The Tokyo-based bank will increase overseas headcount at its SMBC Nikko Securities Inc. unit from the current 500 by hiring and redeploying staff including bankers who can underwrite bond and stock sales and advise on mergers, said Narutoshi Terauchi, general manager of planning at Sumitomo Mitsui’s international business department.

“We plan to be flexible in hiring specialists at each of our offices around the world,” Terauchi said in an interview in Tokyo last week. He expects gross profit from the securities business in the U.S. and Europe will climb to about 50 billion yen ($440 million) by March 2020 from around 30 billion yen in the year ended March. 

Japan’s biggest banks are expanding abroad and diversifying operations as record-low interest rates crimp earnings from domestic lending. Sumitomo Mitsui was a relative latecomer compared with peers Mitsubishi UFJ Financial Group Inc. and Mizuho Financial Group Inc. when it began developing its international securities business in 2010.

“Mizuho is already performing well in its securities business, and Sumitomo Mitsui has some potential to catch up,” said Michael Makdad, a bank analyst in Tokyo at Haitong International Securities Group Ltd. “It’s a good move, but I won’t say it’s successful until I see the fruits.”

SMBC Nikko will seek to work on more capital markets deals and mergers by tapping the lending unit’s corporate clients, Terauchi said.

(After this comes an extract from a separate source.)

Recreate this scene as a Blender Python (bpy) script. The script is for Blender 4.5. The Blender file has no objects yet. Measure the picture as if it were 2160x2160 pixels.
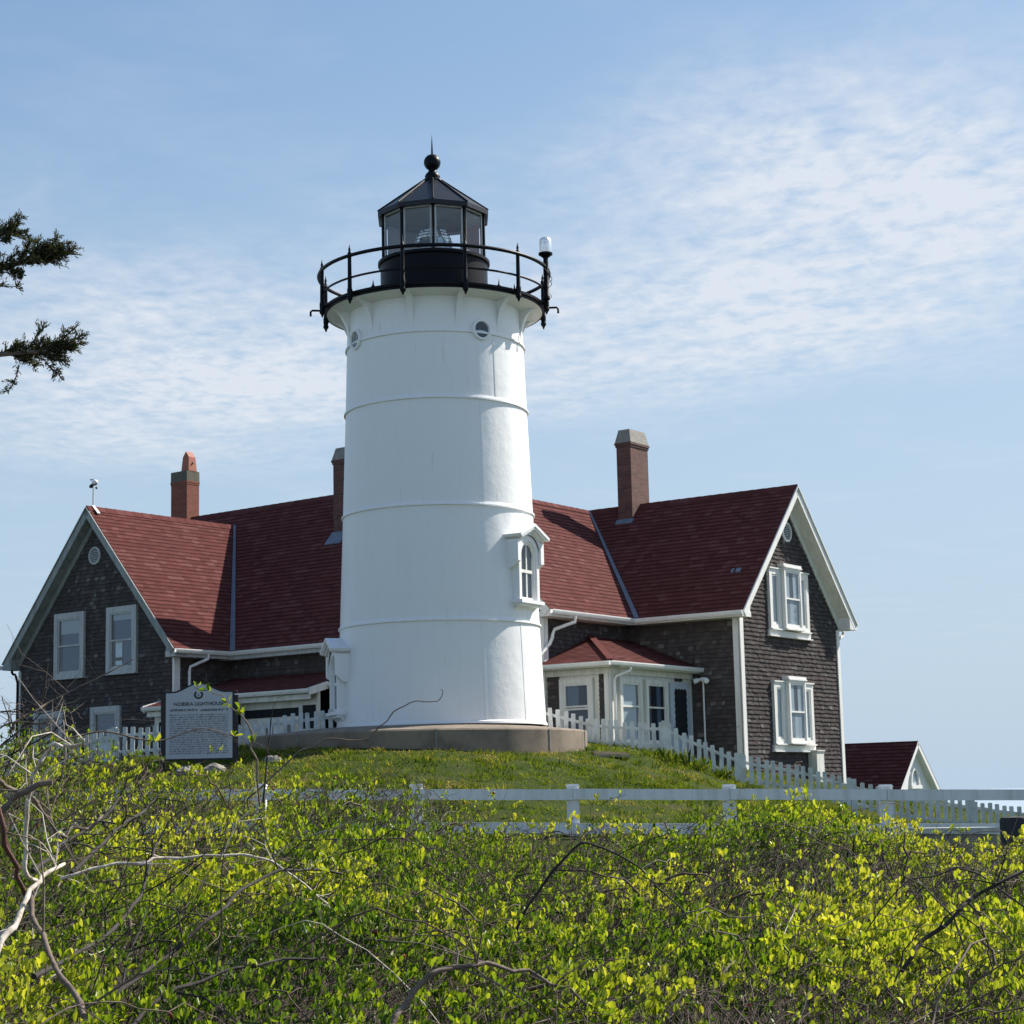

The move follows an organizational overhaul in April in which Sumitomo Mitsui formed four units -- retail, wholesale, international and global markets -- to improve cooperation and speed up decision-making across the group.

Bond Underwriting

“With customers where the bank is providing credit we want to make sure we capture as much of the profit that can be generated from that customer -- be it securities, currency or derivatives,” Terauchi said. “The strongest synergy with commercial banking is in bonds, so we want to expand this business.”

Sumitomo Mitsui is ranked 19th among underwriters of U.S. investment grade debt this year, compared with 17th for all of 2016, according to data compiled by Bloomberg. MUFG is 13th and Mizuho is 15th. For global cross-border mergers advisory, Sumitomo Mitsui is 36th, up from 66th last year, the data show.

Group President Takeshi Kunibe said in a May interview that Sumitomo Mitsui needs to expand abroad to maintain annual profit of 700 billion yen, given the squeeze on loan margins. Relatively strong economic growth in the U.S. is the best opportunity for Japan’s second-largest lender by market value to do this, he said.

In Europe, similar to its efforts in the U.S., Sumitomo Mitsui is seeking to get its banking and brokerage operations to work more closely together, Terauchi said. This month, the company announced plans to open banking and securities units in Frankfurt to secure business after the U.K. eventually leaves the European Union. It will also set up a branch in London.